WHAT TO WORK ON:
Identify each line containing the word "pixels" and copy it.

DATASET EXCERPT:
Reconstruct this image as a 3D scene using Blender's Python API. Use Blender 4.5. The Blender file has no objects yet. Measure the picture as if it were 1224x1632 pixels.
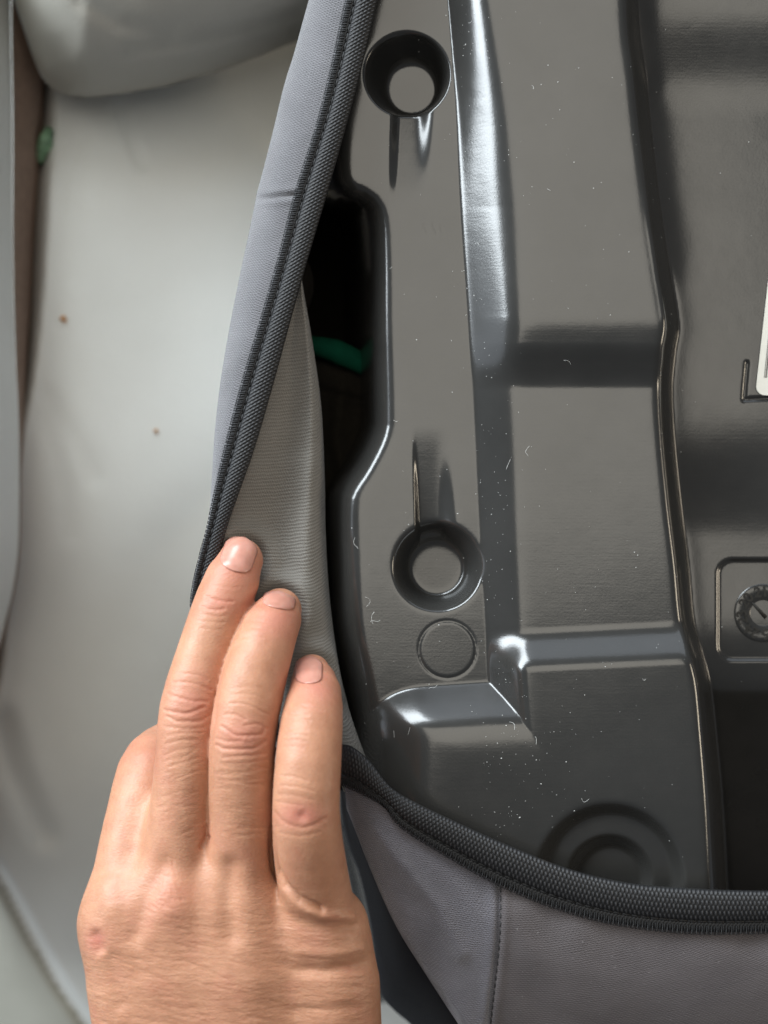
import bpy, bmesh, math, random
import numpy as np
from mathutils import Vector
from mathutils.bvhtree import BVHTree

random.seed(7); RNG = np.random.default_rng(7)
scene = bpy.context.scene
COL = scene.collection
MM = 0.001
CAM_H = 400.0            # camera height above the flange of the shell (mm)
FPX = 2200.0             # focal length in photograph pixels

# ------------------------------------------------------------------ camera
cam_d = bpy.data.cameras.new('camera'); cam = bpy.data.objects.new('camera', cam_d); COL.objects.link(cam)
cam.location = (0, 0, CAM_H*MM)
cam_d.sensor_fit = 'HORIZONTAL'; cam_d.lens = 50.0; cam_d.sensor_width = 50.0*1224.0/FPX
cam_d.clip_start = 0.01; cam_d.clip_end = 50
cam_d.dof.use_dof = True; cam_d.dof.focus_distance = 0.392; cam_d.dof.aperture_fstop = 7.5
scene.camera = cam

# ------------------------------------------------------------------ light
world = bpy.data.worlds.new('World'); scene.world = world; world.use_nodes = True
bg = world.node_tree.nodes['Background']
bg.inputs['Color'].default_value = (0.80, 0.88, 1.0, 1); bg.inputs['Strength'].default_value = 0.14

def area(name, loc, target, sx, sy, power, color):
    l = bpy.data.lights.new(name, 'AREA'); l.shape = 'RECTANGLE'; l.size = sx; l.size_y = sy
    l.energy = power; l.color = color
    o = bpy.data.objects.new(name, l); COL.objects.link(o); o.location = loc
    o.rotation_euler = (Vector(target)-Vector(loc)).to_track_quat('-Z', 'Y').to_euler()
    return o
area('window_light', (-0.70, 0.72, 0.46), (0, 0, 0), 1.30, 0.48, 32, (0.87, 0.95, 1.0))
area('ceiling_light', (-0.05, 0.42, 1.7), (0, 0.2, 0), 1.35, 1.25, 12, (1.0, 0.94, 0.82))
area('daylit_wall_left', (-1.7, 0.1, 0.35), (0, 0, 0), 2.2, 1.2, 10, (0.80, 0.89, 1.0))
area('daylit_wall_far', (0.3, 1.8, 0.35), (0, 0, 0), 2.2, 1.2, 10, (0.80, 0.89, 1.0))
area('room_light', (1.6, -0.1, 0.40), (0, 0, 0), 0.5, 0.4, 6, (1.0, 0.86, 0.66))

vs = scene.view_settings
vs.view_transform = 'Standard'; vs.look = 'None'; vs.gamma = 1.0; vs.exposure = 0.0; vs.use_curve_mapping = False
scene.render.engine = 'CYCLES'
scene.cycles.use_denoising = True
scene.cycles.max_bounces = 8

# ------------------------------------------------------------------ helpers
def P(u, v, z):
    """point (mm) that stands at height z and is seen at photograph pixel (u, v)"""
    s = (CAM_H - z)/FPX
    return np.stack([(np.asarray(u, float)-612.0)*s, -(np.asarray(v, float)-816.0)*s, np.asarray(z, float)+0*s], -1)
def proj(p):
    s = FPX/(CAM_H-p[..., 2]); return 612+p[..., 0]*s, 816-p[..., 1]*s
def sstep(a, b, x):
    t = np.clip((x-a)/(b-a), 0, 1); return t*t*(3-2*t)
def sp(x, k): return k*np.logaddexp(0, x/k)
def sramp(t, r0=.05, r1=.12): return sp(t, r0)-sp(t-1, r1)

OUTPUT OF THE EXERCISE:
Reconstruct this image as a 3D scene using Blender's Python API. Use Blender 4.5. The Blender file has no objects yet. Measure the picture as if it were 1224x1632 pixels.
FPX = 2200.0             # focal length in photograph pixels